Ten-year Treasury yields will trade between 3.5 percent and 4 percent during the “the next couple of months,” Oh’e said.
Yields on U.S. debt fell yesterday as the National Association of Realtors said sales of existing homes rose less than economists expected. Purchases rose 2.4 percent in May to an annual rate of 4.77 million, below the 4.82 million median forecast in a Bloomberg survey.
Yields on 10-year notes have increased almost 120 basis points from lows seen on March 18, when the Fed announced it would buy as much as $300 billion in U.S. debt over six months in an effort to cap borrowing costs.
Fed Statement
“The Fed is concerned about the rates going higher in the last couple of weeks,” said Hicham Hajhamou, a trader in New York at BNP Paribas, a primary dealer required to bid at government auctions. “They need to contain this market because the government still has a lot of issuance to do. Mortgage rates are shooting up and that has a direct impact on consumers.”
The risk is that higher rates will hold back the budding economic recovery by lifting borrowing costs.
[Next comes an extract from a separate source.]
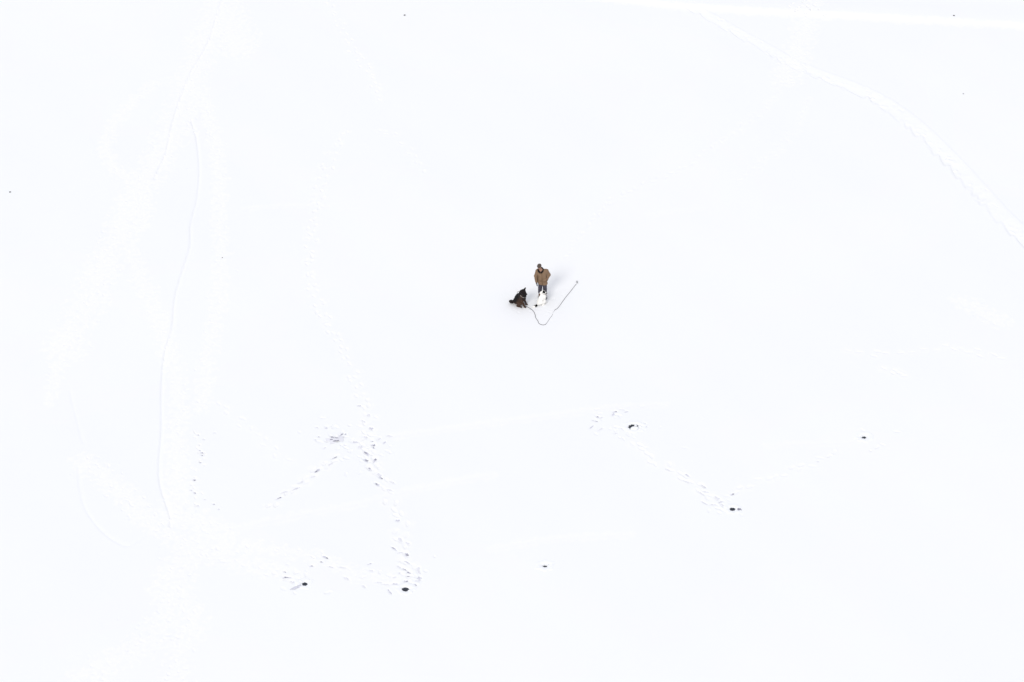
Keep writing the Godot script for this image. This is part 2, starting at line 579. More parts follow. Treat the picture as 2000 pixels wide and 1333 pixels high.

The 30-year fixed mortgage rate rose to 5.74 percent earlier this month, the highest since November, before falling to 5.41 percent on June 22, according to Bankrate.com in North Palm Beach, Florida
The policy statement from the Federal Open Market Committee meeting is due today in Washington.
Auction Demand
There’s a 40 percent chance the Fed will raise interest rates by at least a quarter-percentage point to 0.5 percent by December, fed funds futures showed today. The odds were 50 percent a week ago.
Treasuries are poised for their worst quarter since the first three months of 1980 as President Barack Obama borrows record amounts to try to snap the deepest recession in at least 50 years and service budget deficits. The securities have lost 3.6 percent since March 31, according to Merrill Lynch & Co.’s U.S. Treasury Master Index,
Yesterday’s two-year auction, the first of three this week of a record $104 billion in notes, drew bids worth 3.19 times the amount offered, the highest since September 2007. The Treasury will also auction five-year notes today and $27 billion of seven-year securities tomorrow.
The rally in Treasuries was curbed by “the reality that this still is a heavy supply week,” Peter Jolly, head of market research for the investment-banking unit of National Australia Bank Ltd. in Sydney, the nation’s largest lender, wrote in a note dated today.
The U.S. will sell $3.25 trillion of debt in the fiscal year ending Sept. 30, according to primary dealer Goldman Sachs Group Inc. Obama has pushed the nation’s marketable debt to an unprecedented $6.45 trillion. The budget deficit is projected to increase to $1.85 trillion in the year ending Sept. 30, equivalent to 13 percent of the nation’s economy, according to the nonpartisan Congressional Budget Office.